Some manufacturers have tried to shift the burden of increased tariffs, or changes in tariff rates between the date of the purchase order and the date of delivery, to the other transaction party. Negotiation of such terms has been met with limited success, and the ultimate impact will not be seen for some time, as these provisions will be tested on future deliveries. In all, bilateral trade negotiations lack the breadth, uniformity, and predictability of full-scale trade pacts.
From an economic perspective, although tariffs bring in revenue, they also distort the economy by raising consumer prices, undercutting downstream industries, and heightening uncertainty. U.S. tariffs now exceed even those preceding Smoot–Hawley, putting the country in uncharted terrain.
This heightened uncertainty alone has prompted a drop of about to a roughly 30% decline in M&A and investing investment activity. Long-term planning and growth have become somewhat paralyzed.
Outlook: Trade policy and global economic risks
The current U.S. tariff approach—marking the highest effective rates in over a century—has sown widespread economic uncertainty.
Historical analogues, especially the Smoot–Hawley period, highlight the risk of deep economic harm, including sustained trade disruption, depressed growth, and elevated consumer costs. Should retaliatory tariffs escalate, and absent robust legal or diplomatic countermeasures, the economic terrain bears some similarities to the 1930s.

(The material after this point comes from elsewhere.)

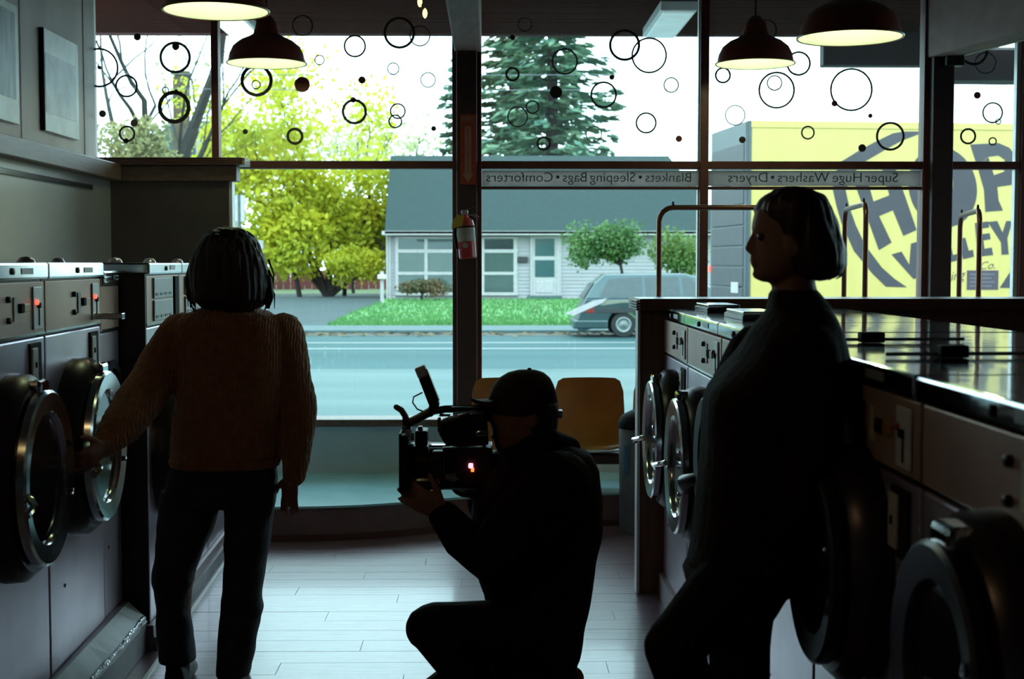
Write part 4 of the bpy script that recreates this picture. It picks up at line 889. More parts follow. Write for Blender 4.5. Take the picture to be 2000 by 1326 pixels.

Legal professionals should advise clients to monitor evolving WTO disputes and bilateral negotiations closely and consider contractual safeguards to mitigate tariff-related risks.
This evolving landscape demands careful legal scrutiny. As global trade frameworks shift, so too will the role of the courts, inter-governmental institutions, and contractual safeguards in defining the boundaries of sovereign tariff authority vis-à-vis private rights and international commitments.